Brian Wilson - He was basically written out by 25, but he showed it was possible to create music of real value in the rock genre. It can be done, and we can make music just as beautiful as in the classical world which operates by classical rules, but with completely different instruments, sound, and style.

Britten - If America were more like the country I’d like it to be, then composers would be more like Benjamin Britten. A composer who writes music which alienates no audience at the same time as he presents them with overwhelming challenges. A composer who faces all the darkness of the world with unflinching courage and hope, and yet lets unceasing light into his universe, and therefore into ours. A gay composer able to write for a huge public on unreservedly gay themes without fear of discrimination. Able to capture the world in all shades from tormented to bizarre to luminous. An educated composer, for an educated public.

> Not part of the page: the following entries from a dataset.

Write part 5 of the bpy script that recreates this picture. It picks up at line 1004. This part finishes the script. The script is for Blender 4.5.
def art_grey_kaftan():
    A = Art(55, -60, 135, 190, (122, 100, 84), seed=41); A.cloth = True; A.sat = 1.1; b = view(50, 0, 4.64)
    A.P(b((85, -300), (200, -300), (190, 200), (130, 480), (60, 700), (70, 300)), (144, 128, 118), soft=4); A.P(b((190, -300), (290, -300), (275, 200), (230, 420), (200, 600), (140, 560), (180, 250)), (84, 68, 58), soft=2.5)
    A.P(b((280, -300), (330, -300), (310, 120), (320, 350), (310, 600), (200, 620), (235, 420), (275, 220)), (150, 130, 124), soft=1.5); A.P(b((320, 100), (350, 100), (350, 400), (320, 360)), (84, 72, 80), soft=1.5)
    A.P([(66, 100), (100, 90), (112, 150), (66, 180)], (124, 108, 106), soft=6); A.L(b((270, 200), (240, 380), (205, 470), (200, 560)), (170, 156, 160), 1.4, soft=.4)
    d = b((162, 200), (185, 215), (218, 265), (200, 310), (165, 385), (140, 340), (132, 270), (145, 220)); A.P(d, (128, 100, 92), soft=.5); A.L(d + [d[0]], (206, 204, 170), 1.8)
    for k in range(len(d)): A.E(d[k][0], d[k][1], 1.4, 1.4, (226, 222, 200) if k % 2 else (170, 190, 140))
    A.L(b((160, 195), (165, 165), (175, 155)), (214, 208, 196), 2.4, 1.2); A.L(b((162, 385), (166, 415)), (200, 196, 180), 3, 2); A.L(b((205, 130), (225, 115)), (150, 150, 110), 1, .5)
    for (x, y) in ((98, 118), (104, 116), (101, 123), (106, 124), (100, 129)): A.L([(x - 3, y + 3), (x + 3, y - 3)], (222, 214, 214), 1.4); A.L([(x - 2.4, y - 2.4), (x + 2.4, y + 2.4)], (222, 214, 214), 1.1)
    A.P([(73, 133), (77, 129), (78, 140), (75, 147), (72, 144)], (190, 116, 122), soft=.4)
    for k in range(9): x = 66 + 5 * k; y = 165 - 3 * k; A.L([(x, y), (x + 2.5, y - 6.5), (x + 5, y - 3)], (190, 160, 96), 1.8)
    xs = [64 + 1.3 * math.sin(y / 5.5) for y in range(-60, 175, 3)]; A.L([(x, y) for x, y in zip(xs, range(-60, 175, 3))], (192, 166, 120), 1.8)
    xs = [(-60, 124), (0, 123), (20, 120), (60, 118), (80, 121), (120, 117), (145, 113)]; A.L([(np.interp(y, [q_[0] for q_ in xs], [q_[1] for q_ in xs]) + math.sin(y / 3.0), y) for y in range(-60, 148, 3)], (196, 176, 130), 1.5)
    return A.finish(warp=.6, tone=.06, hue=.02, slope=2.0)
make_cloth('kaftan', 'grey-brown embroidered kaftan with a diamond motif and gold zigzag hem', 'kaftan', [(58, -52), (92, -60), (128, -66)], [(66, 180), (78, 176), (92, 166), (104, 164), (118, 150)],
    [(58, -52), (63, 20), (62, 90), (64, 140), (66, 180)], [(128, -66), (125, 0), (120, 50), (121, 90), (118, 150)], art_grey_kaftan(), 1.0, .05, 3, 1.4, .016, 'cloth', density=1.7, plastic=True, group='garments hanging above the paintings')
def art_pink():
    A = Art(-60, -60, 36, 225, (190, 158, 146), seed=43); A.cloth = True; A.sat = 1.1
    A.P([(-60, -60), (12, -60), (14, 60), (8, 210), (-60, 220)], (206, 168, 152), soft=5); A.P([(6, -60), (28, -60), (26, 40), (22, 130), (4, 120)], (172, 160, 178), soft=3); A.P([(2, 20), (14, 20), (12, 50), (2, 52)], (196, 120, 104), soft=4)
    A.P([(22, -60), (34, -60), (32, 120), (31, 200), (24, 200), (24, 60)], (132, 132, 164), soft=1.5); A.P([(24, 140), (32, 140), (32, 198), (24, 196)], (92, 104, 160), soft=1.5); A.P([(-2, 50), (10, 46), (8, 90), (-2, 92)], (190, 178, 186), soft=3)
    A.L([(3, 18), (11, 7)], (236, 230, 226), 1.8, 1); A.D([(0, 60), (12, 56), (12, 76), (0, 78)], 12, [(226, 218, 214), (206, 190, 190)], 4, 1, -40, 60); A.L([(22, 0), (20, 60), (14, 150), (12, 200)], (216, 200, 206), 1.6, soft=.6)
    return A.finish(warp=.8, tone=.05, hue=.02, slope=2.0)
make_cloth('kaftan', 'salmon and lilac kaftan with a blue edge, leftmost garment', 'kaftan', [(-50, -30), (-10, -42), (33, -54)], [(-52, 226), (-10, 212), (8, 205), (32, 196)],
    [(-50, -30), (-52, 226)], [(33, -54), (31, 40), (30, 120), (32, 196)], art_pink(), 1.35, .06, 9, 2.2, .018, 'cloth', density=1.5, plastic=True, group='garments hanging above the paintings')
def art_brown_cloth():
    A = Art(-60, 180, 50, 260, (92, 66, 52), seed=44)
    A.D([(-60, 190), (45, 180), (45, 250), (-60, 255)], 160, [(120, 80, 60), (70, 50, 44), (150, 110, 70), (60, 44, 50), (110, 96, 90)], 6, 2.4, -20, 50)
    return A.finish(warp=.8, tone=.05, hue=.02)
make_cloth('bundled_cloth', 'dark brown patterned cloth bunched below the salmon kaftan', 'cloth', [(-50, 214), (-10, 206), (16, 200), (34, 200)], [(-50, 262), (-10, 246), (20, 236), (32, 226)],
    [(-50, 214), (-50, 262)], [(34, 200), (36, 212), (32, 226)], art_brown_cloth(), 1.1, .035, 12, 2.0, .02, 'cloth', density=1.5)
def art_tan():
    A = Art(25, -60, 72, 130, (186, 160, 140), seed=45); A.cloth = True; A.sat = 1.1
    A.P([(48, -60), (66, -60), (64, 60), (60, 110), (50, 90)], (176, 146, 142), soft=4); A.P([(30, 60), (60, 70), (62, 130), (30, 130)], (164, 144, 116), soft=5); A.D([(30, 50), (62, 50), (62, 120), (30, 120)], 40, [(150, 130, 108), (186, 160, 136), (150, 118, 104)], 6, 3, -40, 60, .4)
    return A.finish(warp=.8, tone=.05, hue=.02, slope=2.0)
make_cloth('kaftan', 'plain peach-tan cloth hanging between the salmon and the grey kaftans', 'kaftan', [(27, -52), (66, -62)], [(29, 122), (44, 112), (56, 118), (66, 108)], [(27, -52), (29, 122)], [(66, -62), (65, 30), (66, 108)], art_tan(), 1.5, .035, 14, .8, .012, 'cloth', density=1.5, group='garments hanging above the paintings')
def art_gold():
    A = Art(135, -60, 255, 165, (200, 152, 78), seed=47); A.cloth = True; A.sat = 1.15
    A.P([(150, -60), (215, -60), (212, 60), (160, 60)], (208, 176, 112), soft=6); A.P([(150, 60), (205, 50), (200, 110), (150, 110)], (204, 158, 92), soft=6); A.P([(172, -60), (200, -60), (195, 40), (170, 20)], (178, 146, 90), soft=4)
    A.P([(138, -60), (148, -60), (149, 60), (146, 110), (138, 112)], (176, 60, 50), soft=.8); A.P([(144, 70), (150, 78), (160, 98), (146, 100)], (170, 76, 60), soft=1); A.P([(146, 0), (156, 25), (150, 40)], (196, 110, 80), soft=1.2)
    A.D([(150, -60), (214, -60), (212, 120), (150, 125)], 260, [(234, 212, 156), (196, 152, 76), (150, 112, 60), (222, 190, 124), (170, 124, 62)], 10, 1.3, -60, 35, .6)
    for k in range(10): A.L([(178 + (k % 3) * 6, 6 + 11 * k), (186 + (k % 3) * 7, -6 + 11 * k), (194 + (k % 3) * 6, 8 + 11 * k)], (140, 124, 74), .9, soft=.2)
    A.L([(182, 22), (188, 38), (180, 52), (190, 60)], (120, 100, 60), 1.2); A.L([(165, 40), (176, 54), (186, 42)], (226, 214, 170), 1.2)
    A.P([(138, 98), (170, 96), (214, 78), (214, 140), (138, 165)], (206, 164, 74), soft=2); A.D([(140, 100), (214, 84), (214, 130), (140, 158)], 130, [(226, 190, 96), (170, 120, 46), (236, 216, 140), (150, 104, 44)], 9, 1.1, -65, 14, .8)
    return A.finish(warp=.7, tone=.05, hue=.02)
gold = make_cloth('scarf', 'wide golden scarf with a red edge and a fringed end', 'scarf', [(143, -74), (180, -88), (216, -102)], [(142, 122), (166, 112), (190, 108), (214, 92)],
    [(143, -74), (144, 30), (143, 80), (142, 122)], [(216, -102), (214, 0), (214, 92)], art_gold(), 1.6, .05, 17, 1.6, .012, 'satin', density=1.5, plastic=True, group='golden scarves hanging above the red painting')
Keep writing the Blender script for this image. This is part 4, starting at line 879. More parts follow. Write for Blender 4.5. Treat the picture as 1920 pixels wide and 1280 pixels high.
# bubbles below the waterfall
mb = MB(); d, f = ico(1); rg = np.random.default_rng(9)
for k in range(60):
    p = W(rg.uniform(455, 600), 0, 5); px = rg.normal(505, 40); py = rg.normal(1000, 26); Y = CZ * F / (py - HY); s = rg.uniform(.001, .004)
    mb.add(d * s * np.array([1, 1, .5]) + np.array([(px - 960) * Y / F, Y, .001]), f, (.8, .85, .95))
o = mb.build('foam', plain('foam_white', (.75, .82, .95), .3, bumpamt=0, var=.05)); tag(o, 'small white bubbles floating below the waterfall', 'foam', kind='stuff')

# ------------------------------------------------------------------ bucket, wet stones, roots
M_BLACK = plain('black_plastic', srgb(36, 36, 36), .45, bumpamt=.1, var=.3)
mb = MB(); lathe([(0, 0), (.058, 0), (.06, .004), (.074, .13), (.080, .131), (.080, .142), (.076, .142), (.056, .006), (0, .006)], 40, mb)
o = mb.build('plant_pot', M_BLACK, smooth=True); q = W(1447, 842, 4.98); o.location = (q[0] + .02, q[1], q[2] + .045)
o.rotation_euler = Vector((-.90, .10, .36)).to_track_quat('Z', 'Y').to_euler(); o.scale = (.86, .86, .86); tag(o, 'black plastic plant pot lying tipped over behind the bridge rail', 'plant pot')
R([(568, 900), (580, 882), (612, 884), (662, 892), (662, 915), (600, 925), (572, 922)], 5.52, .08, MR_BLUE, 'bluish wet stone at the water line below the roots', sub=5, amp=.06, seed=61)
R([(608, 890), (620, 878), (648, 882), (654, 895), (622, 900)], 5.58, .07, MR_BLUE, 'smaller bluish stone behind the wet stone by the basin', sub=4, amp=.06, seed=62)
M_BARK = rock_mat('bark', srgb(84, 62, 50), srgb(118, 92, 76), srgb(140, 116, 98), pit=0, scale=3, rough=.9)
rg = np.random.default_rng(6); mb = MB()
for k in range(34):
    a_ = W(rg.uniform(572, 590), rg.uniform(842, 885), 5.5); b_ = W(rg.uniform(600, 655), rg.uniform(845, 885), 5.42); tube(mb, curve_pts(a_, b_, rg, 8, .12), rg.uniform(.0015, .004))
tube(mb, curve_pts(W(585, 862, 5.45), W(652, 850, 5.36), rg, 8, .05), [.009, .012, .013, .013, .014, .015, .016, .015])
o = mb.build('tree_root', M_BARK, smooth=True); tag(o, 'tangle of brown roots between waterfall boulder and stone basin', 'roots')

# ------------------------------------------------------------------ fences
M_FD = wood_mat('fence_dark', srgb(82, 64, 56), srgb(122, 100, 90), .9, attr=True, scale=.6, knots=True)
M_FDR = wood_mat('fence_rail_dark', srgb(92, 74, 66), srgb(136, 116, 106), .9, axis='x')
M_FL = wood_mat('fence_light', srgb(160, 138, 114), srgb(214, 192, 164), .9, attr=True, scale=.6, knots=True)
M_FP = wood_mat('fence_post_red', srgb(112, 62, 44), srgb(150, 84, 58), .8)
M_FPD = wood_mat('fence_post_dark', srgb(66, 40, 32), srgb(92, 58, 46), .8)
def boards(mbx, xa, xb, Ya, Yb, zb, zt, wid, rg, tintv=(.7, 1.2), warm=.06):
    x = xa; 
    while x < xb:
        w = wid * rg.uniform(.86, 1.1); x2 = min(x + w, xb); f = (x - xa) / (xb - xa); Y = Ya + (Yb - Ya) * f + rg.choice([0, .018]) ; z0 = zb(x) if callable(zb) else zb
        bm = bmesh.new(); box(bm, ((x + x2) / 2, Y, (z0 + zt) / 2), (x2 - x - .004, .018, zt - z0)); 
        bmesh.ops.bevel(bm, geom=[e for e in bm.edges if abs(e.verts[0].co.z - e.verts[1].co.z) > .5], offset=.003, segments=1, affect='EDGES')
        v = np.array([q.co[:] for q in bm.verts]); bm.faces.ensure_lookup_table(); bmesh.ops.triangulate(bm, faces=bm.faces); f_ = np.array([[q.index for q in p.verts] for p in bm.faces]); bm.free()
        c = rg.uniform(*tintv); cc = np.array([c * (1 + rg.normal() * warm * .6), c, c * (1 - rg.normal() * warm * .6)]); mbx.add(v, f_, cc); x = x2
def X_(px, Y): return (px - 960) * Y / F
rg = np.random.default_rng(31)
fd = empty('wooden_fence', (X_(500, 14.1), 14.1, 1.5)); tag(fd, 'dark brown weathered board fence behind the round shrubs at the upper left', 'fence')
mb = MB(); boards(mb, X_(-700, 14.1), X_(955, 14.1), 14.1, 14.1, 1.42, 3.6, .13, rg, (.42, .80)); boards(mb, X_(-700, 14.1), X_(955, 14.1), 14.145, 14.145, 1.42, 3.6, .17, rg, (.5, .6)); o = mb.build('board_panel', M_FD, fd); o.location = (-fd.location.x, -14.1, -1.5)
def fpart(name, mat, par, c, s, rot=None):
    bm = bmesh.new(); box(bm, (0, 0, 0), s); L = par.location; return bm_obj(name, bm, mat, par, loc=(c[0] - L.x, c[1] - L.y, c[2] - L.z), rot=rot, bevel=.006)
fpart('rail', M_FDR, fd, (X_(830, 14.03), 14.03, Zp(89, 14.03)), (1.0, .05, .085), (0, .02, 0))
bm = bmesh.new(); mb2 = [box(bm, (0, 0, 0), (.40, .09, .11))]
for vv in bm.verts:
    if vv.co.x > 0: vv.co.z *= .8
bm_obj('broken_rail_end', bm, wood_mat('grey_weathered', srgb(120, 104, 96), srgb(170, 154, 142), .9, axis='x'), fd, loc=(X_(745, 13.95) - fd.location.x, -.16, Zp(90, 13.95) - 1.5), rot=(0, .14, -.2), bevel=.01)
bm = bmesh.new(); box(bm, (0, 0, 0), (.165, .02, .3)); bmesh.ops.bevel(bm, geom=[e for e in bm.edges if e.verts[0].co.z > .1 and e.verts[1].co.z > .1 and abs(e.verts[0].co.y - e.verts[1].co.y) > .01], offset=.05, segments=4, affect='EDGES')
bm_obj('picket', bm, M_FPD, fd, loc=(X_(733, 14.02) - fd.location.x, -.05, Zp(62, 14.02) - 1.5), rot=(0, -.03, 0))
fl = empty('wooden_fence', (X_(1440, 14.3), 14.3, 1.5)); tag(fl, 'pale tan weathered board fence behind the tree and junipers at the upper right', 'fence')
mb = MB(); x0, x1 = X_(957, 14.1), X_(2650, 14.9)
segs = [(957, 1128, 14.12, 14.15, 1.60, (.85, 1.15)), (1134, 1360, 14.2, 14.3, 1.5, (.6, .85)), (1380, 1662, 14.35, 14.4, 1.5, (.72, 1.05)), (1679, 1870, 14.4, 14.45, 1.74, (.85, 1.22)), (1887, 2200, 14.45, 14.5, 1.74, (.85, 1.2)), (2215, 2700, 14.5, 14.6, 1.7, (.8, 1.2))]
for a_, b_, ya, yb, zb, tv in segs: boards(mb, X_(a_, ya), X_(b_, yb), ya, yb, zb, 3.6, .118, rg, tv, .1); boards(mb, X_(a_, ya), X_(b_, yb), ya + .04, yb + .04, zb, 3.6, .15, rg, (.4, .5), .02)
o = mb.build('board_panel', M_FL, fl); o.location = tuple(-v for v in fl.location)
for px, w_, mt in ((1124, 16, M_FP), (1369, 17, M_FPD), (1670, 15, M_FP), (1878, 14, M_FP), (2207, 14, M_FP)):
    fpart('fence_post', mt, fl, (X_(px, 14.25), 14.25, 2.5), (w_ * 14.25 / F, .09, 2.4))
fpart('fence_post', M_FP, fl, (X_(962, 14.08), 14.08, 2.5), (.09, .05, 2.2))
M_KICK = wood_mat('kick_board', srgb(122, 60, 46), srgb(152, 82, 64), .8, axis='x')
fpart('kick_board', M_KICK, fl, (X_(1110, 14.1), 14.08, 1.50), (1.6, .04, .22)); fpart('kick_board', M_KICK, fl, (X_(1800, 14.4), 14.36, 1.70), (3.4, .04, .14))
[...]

Bruckner - There’s an elephant in this lettered room of composers - a missing B which should be clear to you all by now. Where is Bach? How is the alleged greatest of all composers nowhere to be found on this list of inspirations? The answer, unfortunately, is that Bach is too scary. He is too much perfection itself. He invites no inspiration because there is no way to improve upon his compositions, and he is therefore lacking. He is beyond individuality, he is the music of heaven. The positivism of Bach, the idea that there is a God as perfect as a Swiss watch who can order a perfect universe in which all suffering is rewarded, is not just anti-individual, it’s almost offensively so. Give me Bruckner’s religion, a religion of humility and revelation which can give us shelter from the world’s confusion. A religion howling with as many doubts as anyone who ever experienced the agony of true belief must ever hold within their minds. A religion that acknowledges that God gives us suffering and burden greater than we ever can bear, and that there may be no reward.